De entre los magníficos "contrapuntos" que conforman la exposición llama poderosamente la atención del visitante la versión de la imagen de Jesucristo que nos ofrece el pintor abulense Luciano Díaz-Castilla (El Soto de Piedrahita, 1940). Su Rostro de Cristo resulta inmensamente poderoso frente a las tradicionales representaciones de Jesucristo a menudo relamidas y sin fuerza. La obra de Díaz-Castilla actualiza las diluidas versiones de la imagen de Cristo gracias a una pincelada llena de desgarro y dolor. Sus gruesos empastes, la abundancia del color y su enorme carga matérica confieren a la imagen un hondo dramatismo, una gran fuerza capaz de interpelar al hombre contemporáneo que se siente identificado ante el dolor que transmite la imagen. El artista centra toda la composición en torno al rostro de Cristo, prescindiendo de cualquier referencia a la pasión. No hay cruz, no hay clavos, no vemos sus llagas, solo intuimos la corona de espinas a través del enérgico trazo negro que ciñe su frente junto a una ráfaga de rojizos pigmentos. La cruz es invisible pero el visitante la nota, agobiado tal vez por el peso de su propia cruz. Amplios brochazos negros definen su cabello largo, la negra barba parece aprisionar la boca cerrada, hermética, del que nada tiene que decir pues lo ha hablado todo con sus actos. La expresión se centra en los ojos, en esa mirada perdida, llena de gran dolor y soledad, la que experimenta el hombre que ha superado todas las pruebas y llega al final de la Pasión exhausto, rendido, sin fuerzas, desfigurado por todo lo sufrido. Los tonos negros dejan paso a ligeros toques de amarillo Nápoles, a notas rojizas y ocres que iluminan brevemente sus mejillas y nos ayudan a fijarnos en sus elocuentes ojos. Frente a la vigorosa pincelada que conforma el rostro de Cristo, unos leves apuntes en la esquina superior derecha sitúan al espectador ante la llegada del crepúsculo. Ligeros toques grisáceos nos hablan del cataclismo que se producirá, del inminente desgarro que todo lo romperá para después dar paso a una cierta paz y tranquilidad.

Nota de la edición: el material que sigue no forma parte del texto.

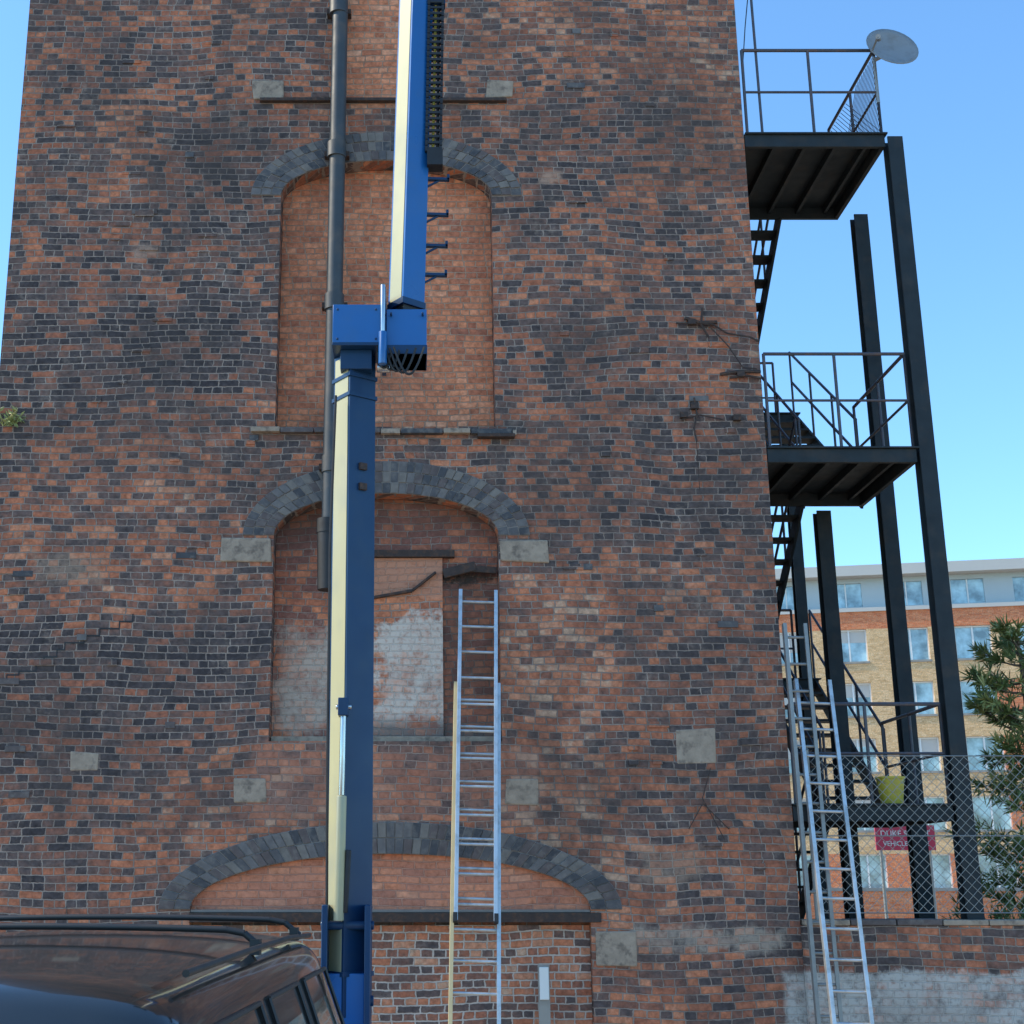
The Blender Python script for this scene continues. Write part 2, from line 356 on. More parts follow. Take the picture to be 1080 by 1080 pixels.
cab([(3.1,7.25),(3.12,7.05),(3.08,6.9),(3.1,6.75)],0.010);cab([(2.95,7.0),(3.15,7.05),(3.4,7.0)],0.008)
cab([(3.1,6.75),(3.1,6.2)],0.004);cab([(3.05,3.3),(2.95,3.0),(3.15,2.6)],0.005)
cab([(2.8,2.7),(2.95,2.95),(3.2,2.7)],0.005)
for (x,z) in ((3.12,8.13),(3.1,7.15),(3.55,7.02),(2.98,7.05),(3.62,7.52)):
    c.box(x-.04,x+.04,YF-0.06,YF+0.01,z-.03,z+.03,M_iron)
c.obj("wall_cables",tower)
c=MB(); x,z=-4.35,4.02
while x<-2.85:
    nx=x+random.uniform(.06,.16); nz=z+random.choice([0,.037,.074,.074]); 
    c.box(x,nx,YF-.004,YF+.01,z-.006,z+.010,M_black); c.box(nx-.012,nx,YF-.0045,YF+.01,z-.006,nz+.01,M_black); x,z=nx,nz
c.obj("settlement_crack",tower)
aw=MB(); aw.box(-14,-4.453,YF+0.03,18,-0.3,6.6,M_wall); aw.box(-14,-4.46,YF-0.02,18.04,6.603,6.68,M_stone); aw.obj("adjoining_wall",tower)
lb=MB(); lb.box(1.26,1.37,13.9,13.95,0,1.42,M_conc); lb.box(1.27,1.36,13.885,13.899,1.1,1.4,M_white); lb.obj("marker_post",None,0.008)

# ---------------------------------------------------------------- drainpipe
dp=MB(); xp=-0.80;yp=13.83
dp.cyl((xp+0.04,yp,17),(xp-0.01,yp,5.75),0.09,M_pipe,n=20)
for z in (12.0,10.15,8.3,6.45): 
    dp.cyl((xp,yp,z-0.09),(xp,yp,z+0.09),0.108,M_pipe,n=20)
    dp.box(xp-.14,xp+.14,yp+0.06,YF,z-.03,z+.03,M_iron)
dp.cyl((xp-.03,yp,5.85),(xp-.03,yp,5.7),0.12,M_black,n=20)
dp.cyl((xp-.03,yp,5.72),(xp-.02,yp,5.1),0.115,M_black,0.11,n=20)
dp.obj("drainpipe",None,0,40)

# ---------------------------------------------------------------- ladders
def ladder(name,b,t,w0,w1,split=None,mat=M_alu,left=None,rung=0.28):
    root=empty(name,b)
    b=Vector(b);t=Vector(t);ax=(t-b);L=ax.length;d=ax.normalized()
    side=Vector((1,0,0)); side=(side-d*side.dot(d)).normalized(); nrm=side.cross(d)
    def sec(nm,s0,s1,w,off,lm):
        mb=MB()
        for sgn,mm in ((-1,lm),(1,mat)):
            p0=d*s0+side*sgn*w/2+nrm*off;p1=d*s1+side*sgn*w/2+nrm*off
            mb.beam(p0,p1,0.026,0.065,mm,up=nrm)
            mb.beam(p0+nrm*0.03+side*sgn*(-.006),p1+nrm*0.03+side*sgn*(-.006),0.036,0.007,mm,up=nrm)
        k=s0+0.15
        while k<s1-0.05:
            mb.cyl(d*k-side*w/2+nrm*off,d*k+side*w/2+nrm*off,0.015,mat,n=8); k+=rung
        for s_ in (s0,):
            for sgn in (-1,1): 
                p=d*s_+side*sgn*w/2+nrm*off; mb.beam(p-d*0.01,p+d*0.07,0.04,0.075,M_black,up=nrm)
        mb.obj(nm,root,0.002)
    if split:
        sec("base_section",0,split,w0,0.0,left or mat); sec("sliding_section",L*0.36,L,w1,0.07,mat)
    else: sec("section",0,L,w0,0,left or mat)
    return root
ladder("extension_ladder",(0.56,12.62,0.0),(0.73,13.93,5.08),0.44,0.375,split=4.25,left=M_aluy)
ladder("extension_ladder",(3.97,12.85,0.0),(4.13,13.93,4.18),0.35,0.3)
ladder("extension_ladder",(3.90,13.4,0.0),(3.97,13.86,4.75),0.22,0.2,mat=M_galv)

# ---------------------------------------------------------------- fire escape
fe=empty("fire_escape_stair",(0,0,0))
XL,XR=3.86,5.46
def platform(z,y0=14.0,y1=15.8,x0=XL,x1=XR,th=0.15):
    m=MB()
    m.box(x0,x1,y0,y0+0.05,z-th,z,M_steel);m.box(x0,x1,y1-0.05,y1,z-th,z,M_steel)
    m.box(x1-0.05,x1,y0+0.05,y1-0.05,z-th,z,M_steel);m.box(x0,x0+0.05,y0+0.05,y1-0.05,z-th,z,M_steel)
    m.box(x0-0.0,x1+0.03,y0-0.03,y1+0.02,z+0.002,z+0.022,M_steel)
    k=x0+0.35
    while k<x1-0.1: m.box(k,k+0.04,y0+0.05,y1-0.05,z-th*0.6,z,M_steel);k+=0.35
    m.obj("landing",fe,0.004)
for z in (10.45,6.68,2.93): platform(z)
for z in (8.55,4.8): platform(z,18.25,19.2,3.9,5.5,0.12)
def hcol(x,y,z0,z1,s=0.17):
    m=MB(); m.box(x-s/2,x+s/2,y-s/2,y-s/2+.02,z0,z1,M_steel);m.box(x-s/2,x+s/2,y+s/2-.02,y+s/2,z0,z1,M_steel)
    m.box(x-.012,x+.012,y-s/2+.02,y+s/2-.02,z0,z1,M_steel)
    m.box(x-s*.8,x+s*.8,y-s*.8,y+s*.8,z0,z0+.025,M_steel)
    m.obj("column",fe)
hcol(5.57,14.06,0,10.42);hcol(5.70,15.72,0,10.3);hcol(5.0,15.95,0,6.5);hcol(5.58,19.1,0,8.5,0.15)
def pipe(m,a,b,r=0.017): m.cyl(a,b,r,M_rail,n=8)
def railing(pts,z,h=1.1,mesh=False,knee=0.5):
    m=MB()
    for a,b in zip(pts[:-1],pts[1:]):
        A=Vector((a[0],a[1],z));B=Vector((b[0],b[1],z));L=(B-A).length
        pipe(m,A+Vector((0,0,h)),B+Vector((0,0,h)),0.02)
        pipe(m,A+Vector((0,0,h*knee)),B+Vector((0,0,h*knee)),0.015)
        n=max(1,round(L/0.85))
        for i in range(n+1):
            p=A.lerp(B,i/n); pipe(m,p,p+Vector((0,0,h)),0.018)
        if mesh:
            k=0.0
            while k<L:
                for sg in (1,-1):
                    s0=k; H=h*0.95; e0=(s0,0.03) ; e1=(s0+sg*H,H)
                    if e1[0]>L: fr=(L-s0)/H; e1=(L,H*fr)
                    if e1[0]<0: fr=s0/H; e1=(0,H*fr)
                    if abs(e1[0]-e0[0])<0.02: continue
                    dd=(B-A).normalized()
                    m.cyl(A+dd*e0[0]+Vector((0,0,e0[1])),A+dd*e1[0]+Vector((0,0,e1[1])),0.004,M_rail,n=4)
                k+=0.07
    m.obj("railing",fe)
railing([(3.90,14.03),(5.44,14.03)],10.47,1.1)
railing([(5.44,14.03),(5.44,15.78)],10.47,1.1,mesh=True)
railing([(3.90,14.03),(5.44,14.03),(5.44,15.78)],6.70,1.08)
railing([(3.90,14.03),(5.44,14.03)],2.95,1.0); railing([(5.44,14.03),(5.44,15.78)],2.95,1.0)
railing([(3.95,19.15),(5.45,19.15)],8.57);railing([(3.95,19.15),(5.45,19.15)],4.82)
def flight(x0,x1,ya,za,yb,zb,rails=(0,1)):
    m=MB(); n=max(4,int(abs(zb-za)/0.19))
    for x in (x0,x1): m.beam((x,ya,za-.08),(x,yb,zb-.08),0.03,0.2,M_steel,up=(0,0,1))
    for i in range(1,n):
        t=i/n; y=ya+(yb-ya)*t; z=za+(zb-za)*t
        m.box(x0+.015,x1-.015,y-.12,y+.12,z-.03,z,M_steel)
    for k in rails:
        x=(x0,x1)[k]
        for h in (0.95,0.5): pipe(m,(x,ya,za+h),(x,yb,zb+h),0.018)
        for i in range(4):
            t=i/3; y=ya+(yb-ya)*t; z=za+(zb-za)*t; pipe(m,(x,y,z-.05),(x,y,z+.95),0.016)
    m.obj("stair_flight",fe)
flight(3.98,4.72,15.8,10.45,18.3,8.55);flight(4.76,5.46,15.8,6.68,18.3,8.55)
flight(3.98,4.72,15.8,6.68,18.3,4.8);flight(4.76,5.46,15.8,2.93,18.3,4.8)
flight(3.98,4.72,15.8,2.93,19.6,0.0)
m=MB(); pipe(m,(4.08,14.05,10.45),(4.05,14.05,14.2),0.016); pipe(m,(3.86,14.05,12.5),(4.06,14.05,12.5),0.01)
m.tube([(4.07,14.05,12.6),(3.97,14.05,11.9),(3.9,14.05,11.3)],0.006,M_black)
m.obj("mast",fe)

# satellite dish
sd=empty("satellite_dish",(5.60,13.93,11.50))
m=MB(); nr,ns=6,28; vs=[(0,0,0)];fs=[]
for i in range(1,nr+1):
    r=0.31*i/nr
    for j in range(ns):
        a=2*math.pi*j/ns; vs.append((r*math.cos(a),-0.06*(i/nr)**2,r*math.sin(a)))
for j in range(ns): fs.append((0,1+j,1+(j+1)%ns))
for i in range(nr-1):
    for j in range(ns):
        a=1+i*ns; fs.append((a+j,a+ns+j,a+ns+(j+1)%ns,a+(j+1)%ns))
RM=Matrix.Rotation(R(-10),4,'Y')@Matrix.Rotation(R(10),4,'Z')@Matrix.Rotation(R(-17),4,'X')
m.add([RM@Vector(v) for v in vs],fs,M_dish)
do=m.obj("reflector",sd,0,True); so=do.modifiers.new("s",'SOLIDIFY'); so.thickness=0.008
m=MB()
m.cyl((-0.16,0.10,-0.62),(-0.16,0.10,-0.02),0.02,M_galv);m.cyl((-0.16,0.10,-0.06),(0,0.03,0.0),0.025,M_dish)
tip=RM@Vector((-0.30,-0.26,-0.06)); m.cyl(RM@Vector((-0.28,-0.04,-0.05)),tip,0.012,M_dish); m.cyl(tip,tip+(RM@Vector((0.05,0.06,0.03))),0.03,M_dish)
m.obj("mount_arm",sd)

# bucket
bk=empty("bucket",(4.92,14.18,2.955)); m=MB()
n=24; prof=[(0.105,0),(0.108,0.01),(0.138,0.25),(0.15,0.25),(0.15,0.27),(0.132,0.27),(0.1,0.02)]
vs=[(r*math.cos(2*math.pi*j/n),r*math.sin(2*math.pi*j/n),z) for r,z in prof for j in range(n)]
fs=[(i*n+j,i*n+(j+1)%n,(i+1)*n+(j+1)%n,(i+1)*n+j) for i in range(len(prof)-1) for j in range(n)]+[tuple(range(n))]
m.add(vs,fs,M_yel)
m.tube([(0.14*math.cos(t),-0.02-0.10*math.sin(t),0.25-0.06*math.sin(t)) for t in [math.pi*i/10 for i in range(11)]],0.004,M_galv)
m.obj("bucket_shell",bk,0,40)

# ---------------------------------------------------------------- boundary wall & chain link fence
bw=empty("boundary_wall"); m=MB(); m.box(3.853,30,13.92,14.2,-0.3,1.78,M_bound); m.obj("brickwork",bw)
m=MB(); x=3.87
while x<29: m.box(x,x+0.44,13.9,14.22,1.783,1.84+random.uniform(-.006,.006),M_v[3] if random.random()<.6 else M_stone); x+=0.45
m.obj("coping",bw,0.01)
cf=empty("chain_link_fence"); m=MB()
fy=13.97; z0,z1=1.85,3.42
xs=[4.02,6.6,9.2,11.8,14.4]
for x in xs: m.cyl((x,fy,z0-0.02),(x,fy,z1+0.06),0.028,M_galv,n=10); m.cyl((x,fy,z1+.06),(x,fy,z1+.09),0.034,M_galv,0.01,n=10)
for z in (z0+0.05,(z0+z1)/2,z1): m.cyl((xs[0],fy,z),(xs[-1],fy,z),0.006,M_galv,n=5)
m.obj("posts",cf)
m=MB(); H=z1-z0-0.05; p=0.10; x=xs[0]-H
while x<xs[-1]:
    for sg in (0,1):
        a=[x,z0+0.05];b=[x+H,z1]
        if sg: a[1],b[1]=b[1],a[1]
        if a[0]<xs[0]:
            f=(xs[0]-a[0])/H; a=[xs[0],a[1]+(b[1]-a[1])*f]
        if b[0]>xs[-1]:
            f=(xs[-1]-a[0])/(b[0]-a[0]); b=[xs[-1],a[1]+(b[1]-a[1])*f]
        if b[0]-a[0]>0.02: m.cyl((a[0],fy-0.006*sg,a[1]),(b[0],fy-0.006*sg,b[1]),0.0035,M_galv,n=4,cap=False)
    x+=p
m.obj("mesh",cf)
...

Podemos fechar esta composición en torno a 1991-92, poco después de que Díaz-Castilla se enfrentara a la figura de san Juan de la Cruz en la exposición Amor y luz (Ávila, 1991). San Juan de la Cruz, Teresa de Ávila y Jesús de Nazaret son los grandes amigos de Luciano Díaz-Castilla, aquellos que le arrebatan su corazón y cuya cercanía quiere mostrarnos a todos los que nos adentramos en sus composiciones. Composiciones donde queda patente su amor por la materia que en sus pinceles y espátulas se transforma dócilmente gracias a su portentosa técnica. La verdad de su proceso creativo le llevará, como él mismo comenta, de "su vivencia a la evidencia", de la materia a la pintura, al aire, al espíritu. Y en esta ocasión nos acerca el rostro de Cristo, que en sus manos se convierte en la imagen del hombre contemporáneo perdido y angustiado por la soledad y el dolor.
El hombre del siglo XXI necesita composiciones potentes como la de Díaz-Castilla, grandes interpretaciones que vuelvan a poner de moda el rostro de Cristo y nos ayuden a comprender el profundo misterio de la vida humana.